Cette accusation renvoie à une publication du président élu Donald Trump sur Truth Social, dans lequel il accuse le gouverneur démocrate d’avoir refusé de signer “la déclaration de restauration de l’eau”, qui aurait permis, selon Donald Trump, “à des millions de litres d’eau […] de s’écouler quotidiennement dans de nombreuses régions de Californie, y compris les zones qui brûlent actuellement […]”. Les propos ont depuis été vérifiés par plusieurs médias, notamment de CNN et de la BBC. Ces articles de vérification ont démontré que cette affirmation était fausse.

Même si le sud de la Californie connaît une longue période de sécheresse, aucun de ses réservoirs n’est à un niveau significativement bas, comme le montrent les données officielles. Pour la plupart, ils sont même remplis à des niveaux historiquement hauts. Précisons toutefois que le réservoir de Santa Ynez, situé à Pacific Palisades mais non répertorié sur la carte, était fermé pour cause de travaux de maintenance. Il était vide quand le feu s’est déclaré dans le quartier.

Des responsables du Département de l’eau et de l’électricité de Los Angeles (DWP) ont déclaré à la BBC que si le réservoir de Santa Ynez avait été opérationnel, il aurait pu augmenter l’approvisionnement en eau, mais on ne sait pas quel aurait pu être son réel impact.

Par contre, il est vrai que dans certains quartiers, les pompiers ont été confrontés à des pénuries d’eau. L’information a été confirmée par le gouverneur de Californie, qui a appelé à une enquête indépendante sur la perte de pression d’eau de certaines bouches d’incendie et sur “l’indisponibilité signalée de l’approvisionnement en eau du réservoir de Santa Ynez”.

Cependant, il est donc faux de dire que l’eau a été, totalement ou en partie, volontairement coupée dans l’ensemble de Los Angeles.

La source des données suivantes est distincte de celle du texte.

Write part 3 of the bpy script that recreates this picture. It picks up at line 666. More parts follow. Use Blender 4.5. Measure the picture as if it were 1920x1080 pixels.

Une smart city prévue à Los Angeles mais aucun lien avec les incendies

Si certains événements pointés du doigt sont bien véridiques, d’autres sont erronés et d’autres sont utilisés de façon fallacieuse. Dans tous les cas, ils ne permettent pas d’établir une corrélation entre l’apparition de ces feux et la création d’une ville intelligente. Il n’existe aucune preuve que ces feux aient été créés intentionnellement pour faire de Los Angeles une “smart city”. D’autant plus que la création d’une ville intelligente ne nécessite pas de détruire des bâtiments existants pour être mise en place.

De nombreuses fausses informations ont circulé autour des feux meurtriers qui ont eu lieu en Californie mais qui n’ont rien à avoir avec l’idée d’une ville intelligente. C’est le cas, par exemple, de la théorie selon laquelle des militaires ukrainiens possédaient plusieurs manoirs partis en fumée dans les incendies. Depuis le début des incendies, plusieurs de ces fausses informations ont pu être vérifiées et invalidées, notamment par NewsGuard.